Horsepower tells you everything you need to know about how the car will accelerate. Power and torque are really the same thing as far as the car in concerned, but horsepower is far easier to use, and this is why it is such a popular metric.
The power and force relationship also allows for other helpful calculations, like those involving drag. Drag is a force, but using the equation relating power to force, it's possible to convert drag force into drag power.
Drag power can be thought of as the opposite of an engine. Instead of creating power, it absorbs it and slows the car down. To see the effect of drag on a car's acceleration, add the drag power to the engine power. Remember that drag power will be negative in this case. Since drag gets bigger with speed, at some point the engine power + drag power will equal zero. At that point, the car would be at its maximum speed.
All of this still leaves one question, where did the horsepower vs torque argument come from? It's actually a result of poor terminology. The heart of the argument lies with the engine's power-band, and not the peak values of horsepower and torque or the individual properties of those two quantities.

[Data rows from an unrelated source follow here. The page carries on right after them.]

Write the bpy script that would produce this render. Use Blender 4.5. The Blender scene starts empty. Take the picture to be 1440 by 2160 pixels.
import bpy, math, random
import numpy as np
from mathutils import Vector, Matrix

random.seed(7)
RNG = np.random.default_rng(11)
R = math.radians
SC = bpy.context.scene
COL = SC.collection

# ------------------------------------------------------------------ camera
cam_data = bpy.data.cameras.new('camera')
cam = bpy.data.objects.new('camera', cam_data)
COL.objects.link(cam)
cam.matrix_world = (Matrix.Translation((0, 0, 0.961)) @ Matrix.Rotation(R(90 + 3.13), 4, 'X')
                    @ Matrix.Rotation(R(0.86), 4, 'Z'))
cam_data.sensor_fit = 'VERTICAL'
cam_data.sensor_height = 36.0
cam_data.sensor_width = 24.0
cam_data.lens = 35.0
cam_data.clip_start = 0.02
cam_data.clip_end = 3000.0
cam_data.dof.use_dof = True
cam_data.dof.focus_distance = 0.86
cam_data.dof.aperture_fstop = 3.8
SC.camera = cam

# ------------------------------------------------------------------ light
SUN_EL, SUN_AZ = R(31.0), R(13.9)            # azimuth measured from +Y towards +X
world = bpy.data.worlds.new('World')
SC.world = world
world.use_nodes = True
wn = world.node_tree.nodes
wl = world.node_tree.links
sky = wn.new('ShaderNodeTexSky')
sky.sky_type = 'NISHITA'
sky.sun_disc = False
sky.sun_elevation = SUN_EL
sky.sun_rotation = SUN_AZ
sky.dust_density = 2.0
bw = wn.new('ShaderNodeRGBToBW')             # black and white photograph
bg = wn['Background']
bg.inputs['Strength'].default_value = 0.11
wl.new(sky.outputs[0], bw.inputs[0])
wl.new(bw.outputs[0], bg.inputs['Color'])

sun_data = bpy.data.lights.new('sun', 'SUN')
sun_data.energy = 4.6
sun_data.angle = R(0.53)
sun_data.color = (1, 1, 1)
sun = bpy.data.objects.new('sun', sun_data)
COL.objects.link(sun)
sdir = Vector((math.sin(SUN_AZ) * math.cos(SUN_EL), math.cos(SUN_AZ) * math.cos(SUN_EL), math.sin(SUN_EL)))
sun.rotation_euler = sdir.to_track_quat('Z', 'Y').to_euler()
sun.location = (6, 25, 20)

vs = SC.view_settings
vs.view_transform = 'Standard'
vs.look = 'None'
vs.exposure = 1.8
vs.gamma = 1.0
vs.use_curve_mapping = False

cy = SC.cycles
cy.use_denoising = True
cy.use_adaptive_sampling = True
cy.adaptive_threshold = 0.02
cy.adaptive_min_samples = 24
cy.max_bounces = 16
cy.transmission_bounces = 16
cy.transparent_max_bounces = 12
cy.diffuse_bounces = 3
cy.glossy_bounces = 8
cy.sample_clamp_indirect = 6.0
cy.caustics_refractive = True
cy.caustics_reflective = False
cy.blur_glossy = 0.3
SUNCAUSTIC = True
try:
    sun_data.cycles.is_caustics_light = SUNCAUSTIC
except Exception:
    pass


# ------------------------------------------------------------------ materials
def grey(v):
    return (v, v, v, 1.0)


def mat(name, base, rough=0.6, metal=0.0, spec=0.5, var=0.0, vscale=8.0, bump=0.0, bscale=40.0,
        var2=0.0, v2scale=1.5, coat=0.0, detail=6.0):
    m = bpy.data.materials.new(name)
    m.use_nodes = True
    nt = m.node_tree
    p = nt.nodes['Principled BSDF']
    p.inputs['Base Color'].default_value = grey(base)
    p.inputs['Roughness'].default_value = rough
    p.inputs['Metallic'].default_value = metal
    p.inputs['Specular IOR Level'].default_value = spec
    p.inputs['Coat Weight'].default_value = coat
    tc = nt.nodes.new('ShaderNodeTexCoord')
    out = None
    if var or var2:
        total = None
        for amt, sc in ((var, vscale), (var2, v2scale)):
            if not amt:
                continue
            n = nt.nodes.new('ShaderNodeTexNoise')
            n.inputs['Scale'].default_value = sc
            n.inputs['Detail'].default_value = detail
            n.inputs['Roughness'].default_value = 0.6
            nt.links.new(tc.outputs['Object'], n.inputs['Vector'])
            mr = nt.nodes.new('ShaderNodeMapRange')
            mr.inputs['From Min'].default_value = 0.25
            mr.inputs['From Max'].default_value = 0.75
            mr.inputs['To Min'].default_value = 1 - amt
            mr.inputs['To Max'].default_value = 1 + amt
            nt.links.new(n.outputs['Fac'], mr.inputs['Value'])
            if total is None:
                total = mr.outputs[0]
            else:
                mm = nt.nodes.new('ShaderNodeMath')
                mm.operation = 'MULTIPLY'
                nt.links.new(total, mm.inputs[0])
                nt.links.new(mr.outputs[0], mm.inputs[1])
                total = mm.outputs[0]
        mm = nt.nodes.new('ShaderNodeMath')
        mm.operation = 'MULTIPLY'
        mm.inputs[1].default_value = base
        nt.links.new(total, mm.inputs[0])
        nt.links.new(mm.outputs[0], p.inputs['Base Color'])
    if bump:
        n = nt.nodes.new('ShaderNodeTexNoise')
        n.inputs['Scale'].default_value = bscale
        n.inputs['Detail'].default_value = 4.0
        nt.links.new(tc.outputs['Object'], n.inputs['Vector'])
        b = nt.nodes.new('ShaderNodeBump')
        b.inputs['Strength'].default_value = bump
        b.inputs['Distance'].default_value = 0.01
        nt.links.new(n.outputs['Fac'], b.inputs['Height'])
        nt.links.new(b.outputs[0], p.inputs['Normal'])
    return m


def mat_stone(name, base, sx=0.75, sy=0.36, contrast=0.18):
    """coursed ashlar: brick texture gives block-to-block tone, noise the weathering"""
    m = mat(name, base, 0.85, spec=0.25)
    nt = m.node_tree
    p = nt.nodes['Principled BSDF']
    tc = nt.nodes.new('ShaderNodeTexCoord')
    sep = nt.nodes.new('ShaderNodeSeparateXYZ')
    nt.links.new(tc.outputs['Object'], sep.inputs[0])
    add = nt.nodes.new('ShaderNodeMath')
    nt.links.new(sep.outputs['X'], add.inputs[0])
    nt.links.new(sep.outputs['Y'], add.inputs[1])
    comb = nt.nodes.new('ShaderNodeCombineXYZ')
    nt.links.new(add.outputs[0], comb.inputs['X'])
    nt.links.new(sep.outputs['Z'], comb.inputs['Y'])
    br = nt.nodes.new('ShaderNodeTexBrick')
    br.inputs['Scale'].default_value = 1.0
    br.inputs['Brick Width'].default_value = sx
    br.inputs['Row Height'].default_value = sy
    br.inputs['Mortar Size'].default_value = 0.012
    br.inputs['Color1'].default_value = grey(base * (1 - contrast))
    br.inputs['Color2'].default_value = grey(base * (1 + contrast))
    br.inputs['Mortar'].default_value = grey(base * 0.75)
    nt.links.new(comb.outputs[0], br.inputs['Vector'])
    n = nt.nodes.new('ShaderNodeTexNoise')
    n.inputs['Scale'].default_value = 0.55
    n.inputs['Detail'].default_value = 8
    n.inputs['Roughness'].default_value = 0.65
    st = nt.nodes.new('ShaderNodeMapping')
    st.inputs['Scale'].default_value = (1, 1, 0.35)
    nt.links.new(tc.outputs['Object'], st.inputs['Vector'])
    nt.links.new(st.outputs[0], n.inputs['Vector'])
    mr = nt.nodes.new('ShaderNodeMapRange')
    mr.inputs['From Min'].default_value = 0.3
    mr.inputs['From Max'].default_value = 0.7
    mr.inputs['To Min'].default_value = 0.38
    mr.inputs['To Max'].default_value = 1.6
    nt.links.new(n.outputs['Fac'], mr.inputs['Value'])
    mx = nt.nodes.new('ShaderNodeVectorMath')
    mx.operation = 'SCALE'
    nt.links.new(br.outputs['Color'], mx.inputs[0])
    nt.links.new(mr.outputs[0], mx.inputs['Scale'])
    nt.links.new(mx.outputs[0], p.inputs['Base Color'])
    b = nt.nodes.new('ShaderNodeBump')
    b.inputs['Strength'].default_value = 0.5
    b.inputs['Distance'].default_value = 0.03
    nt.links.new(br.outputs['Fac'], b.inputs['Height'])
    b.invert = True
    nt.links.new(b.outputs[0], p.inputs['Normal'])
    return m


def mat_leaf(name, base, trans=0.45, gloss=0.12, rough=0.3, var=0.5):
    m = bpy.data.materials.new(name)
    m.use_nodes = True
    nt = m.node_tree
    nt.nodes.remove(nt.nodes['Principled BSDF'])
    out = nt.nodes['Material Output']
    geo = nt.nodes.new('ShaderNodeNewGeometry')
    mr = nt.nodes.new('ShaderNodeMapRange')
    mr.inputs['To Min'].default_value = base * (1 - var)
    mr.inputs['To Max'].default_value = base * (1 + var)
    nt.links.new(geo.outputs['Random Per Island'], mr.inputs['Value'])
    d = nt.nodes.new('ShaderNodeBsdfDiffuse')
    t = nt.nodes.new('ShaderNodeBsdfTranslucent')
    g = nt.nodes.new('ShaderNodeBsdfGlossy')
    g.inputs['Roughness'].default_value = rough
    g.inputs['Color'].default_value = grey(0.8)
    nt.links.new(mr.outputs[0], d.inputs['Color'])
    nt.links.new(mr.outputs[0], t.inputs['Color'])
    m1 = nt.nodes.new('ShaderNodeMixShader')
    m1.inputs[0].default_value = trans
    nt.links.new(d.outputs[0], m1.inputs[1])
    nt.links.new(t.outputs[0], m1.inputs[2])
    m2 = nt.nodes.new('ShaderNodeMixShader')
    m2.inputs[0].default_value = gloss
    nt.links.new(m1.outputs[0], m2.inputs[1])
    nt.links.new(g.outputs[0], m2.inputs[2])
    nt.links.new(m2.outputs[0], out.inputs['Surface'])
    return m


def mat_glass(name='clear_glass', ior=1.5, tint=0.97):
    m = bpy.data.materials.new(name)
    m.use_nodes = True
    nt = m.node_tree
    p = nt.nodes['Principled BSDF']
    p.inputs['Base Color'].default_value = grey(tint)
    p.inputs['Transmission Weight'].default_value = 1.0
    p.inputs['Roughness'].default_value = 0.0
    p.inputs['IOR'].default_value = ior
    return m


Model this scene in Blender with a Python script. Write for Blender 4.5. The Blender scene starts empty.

Peak refers to the maximum values of power and torque. These numbers can be misleading because they only occur in a narrow RPM range. As long as an engine does not have continuously variable transmission (CVT) with no distinct gear ratios, the power and torque over a range of RPM is more important than the peak values.
For example, a 500 hp car can easily be quicker than a 1000 hp car. If the 500 hp car produces at least 90% of peak power within 2000 RPM of the peak power RPM, it will easily outrun the 1000 hp car that only produces 125 hp of power everywhere that is off peak RPM, and doesn't have a CVT.
Going back to the horsepower vs torque debate, a torque-rich engine is one that produces torque over a wide range of RPM, or one that produces large amount of torque (and thus horsepower) at low RPM. This gives the car good acceleration from a low speed even if the engine is not spinning very fast. This is great for road cars where the RPM is usually low and there is a lot of stop and go driving.
Conversely, a horsepower-rich engine is one that forgoes torque at low RPM in order to produce more torque (and thus horsepower) at high RPM. This is actually preferred for race cars, and the reason should be obvious once the relationship between power and torque is understood. Power is proportional to torque multiplied by RPM. In other words, 500 units of torque produces more power at 6000 RPM than it does at 5000 RPM. The "horsepower" engine produces more power overall, and this makes it faster.
This isn't to say that low end torque isn't important for race cars though. Depending on the track, a wide, torque-rich power-band can prove advantageous. A torque-ish engine requires less downshifting then a peaky engine, and it also allows the gears to be spaced further apart or for unneeded gears to be dropped completely to save weight.
In the end, power isn't all that complicated and it's not some superfluous number. It's a very helpful performance metric and should be seriously considered in any comparison between sports cars.